NE Scotland, Orkney & Shetland

Student's disguised jewellery alarm 'to aid the abused'

Niall Crossen's anti-abuse jewellery
Image caption The bracelets, pendants and brooches have a secret concealed button

An Aberdeen student has designed an anti-domestic abuse alarm disguised as jewellery which he believes could help save lives.

Niall Crossen, 24, of Robert Gordon University's Gray's School of Art, met victims of domestic violence and experts who work with them.

The bracelets, pendants and brooches have a secret button concealed on them.

The system would allow a signal to be sent to a crisis call centre.

He hopes the final-year project could help to protect victims of domestic abuse.

An individual user could be linked with each piece of jewellery through a code, which on connecting to a call centre would upload information on the victim, including their history of abuse and current address.

The design student said: "My concept works in a similar way to alarms used in sheltered accommodation for the elderly.

"The collection comprises bracelets, necklaces and brooches in a simple design which would hopefully appeal to a wide demographic of women and look natural on the wearer.

"Throughout my course, I've always been interested in how design can deal with social issues and how I can use the power of design to positively impact or even save someone's life.

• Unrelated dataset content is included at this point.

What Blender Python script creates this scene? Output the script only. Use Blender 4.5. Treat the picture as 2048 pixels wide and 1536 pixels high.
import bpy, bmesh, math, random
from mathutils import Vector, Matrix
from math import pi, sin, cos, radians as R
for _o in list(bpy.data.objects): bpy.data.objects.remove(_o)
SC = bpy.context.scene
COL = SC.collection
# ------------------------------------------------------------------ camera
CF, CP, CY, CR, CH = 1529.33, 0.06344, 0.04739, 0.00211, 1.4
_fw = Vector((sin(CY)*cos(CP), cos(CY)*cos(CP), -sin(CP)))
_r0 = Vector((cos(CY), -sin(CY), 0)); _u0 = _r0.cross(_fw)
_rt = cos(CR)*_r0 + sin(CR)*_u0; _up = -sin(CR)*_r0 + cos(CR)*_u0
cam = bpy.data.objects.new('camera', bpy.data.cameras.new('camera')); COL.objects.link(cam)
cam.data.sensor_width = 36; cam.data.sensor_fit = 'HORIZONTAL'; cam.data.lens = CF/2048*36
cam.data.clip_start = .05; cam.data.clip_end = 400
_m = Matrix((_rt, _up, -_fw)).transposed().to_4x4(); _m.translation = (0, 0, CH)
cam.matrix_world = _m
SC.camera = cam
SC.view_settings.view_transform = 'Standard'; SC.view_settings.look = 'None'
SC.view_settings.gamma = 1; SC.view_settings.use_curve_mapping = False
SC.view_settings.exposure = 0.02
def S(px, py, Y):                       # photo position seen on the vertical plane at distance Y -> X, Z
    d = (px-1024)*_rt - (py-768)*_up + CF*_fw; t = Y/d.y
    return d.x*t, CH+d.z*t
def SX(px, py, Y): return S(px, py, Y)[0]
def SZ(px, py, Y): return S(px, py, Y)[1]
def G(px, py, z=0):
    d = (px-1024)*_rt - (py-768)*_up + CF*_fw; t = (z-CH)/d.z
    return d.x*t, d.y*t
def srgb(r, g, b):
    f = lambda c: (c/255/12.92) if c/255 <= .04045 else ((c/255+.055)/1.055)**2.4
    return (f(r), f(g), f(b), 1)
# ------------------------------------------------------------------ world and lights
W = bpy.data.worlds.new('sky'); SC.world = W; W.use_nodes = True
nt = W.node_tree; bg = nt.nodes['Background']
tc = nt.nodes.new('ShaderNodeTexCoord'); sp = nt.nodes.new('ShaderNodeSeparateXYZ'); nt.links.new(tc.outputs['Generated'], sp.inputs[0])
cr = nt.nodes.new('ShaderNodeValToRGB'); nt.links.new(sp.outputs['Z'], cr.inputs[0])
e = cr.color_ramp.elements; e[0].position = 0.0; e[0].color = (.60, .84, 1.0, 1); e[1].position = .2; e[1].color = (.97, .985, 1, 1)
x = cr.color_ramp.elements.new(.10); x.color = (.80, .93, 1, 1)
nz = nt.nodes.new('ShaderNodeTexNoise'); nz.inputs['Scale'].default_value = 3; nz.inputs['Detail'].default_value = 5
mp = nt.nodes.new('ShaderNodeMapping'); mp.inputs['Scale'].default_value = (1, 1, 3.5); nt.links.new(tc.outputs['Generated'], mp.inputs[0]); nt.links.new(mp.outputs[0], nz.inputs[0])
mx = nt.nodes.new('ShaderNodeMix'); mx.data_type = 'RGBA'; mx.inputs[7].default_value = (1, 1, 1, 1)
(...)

"I wanted to explore how, through design, I could offer a lifeline to victims of domestic abuse - particularly women."

Pilot testing

He added: "The next stage in the project is to look for funding to create fully-working models and conduct pilot testing with feedback from potential users.

"It is my hope that it could be distributed free to victims of abuse by support organisations."

The jewellery will be among the work featuring in the annual degree show at Garthdee Road from Friday.

The show will then be open to the public from Saturday until 25 June.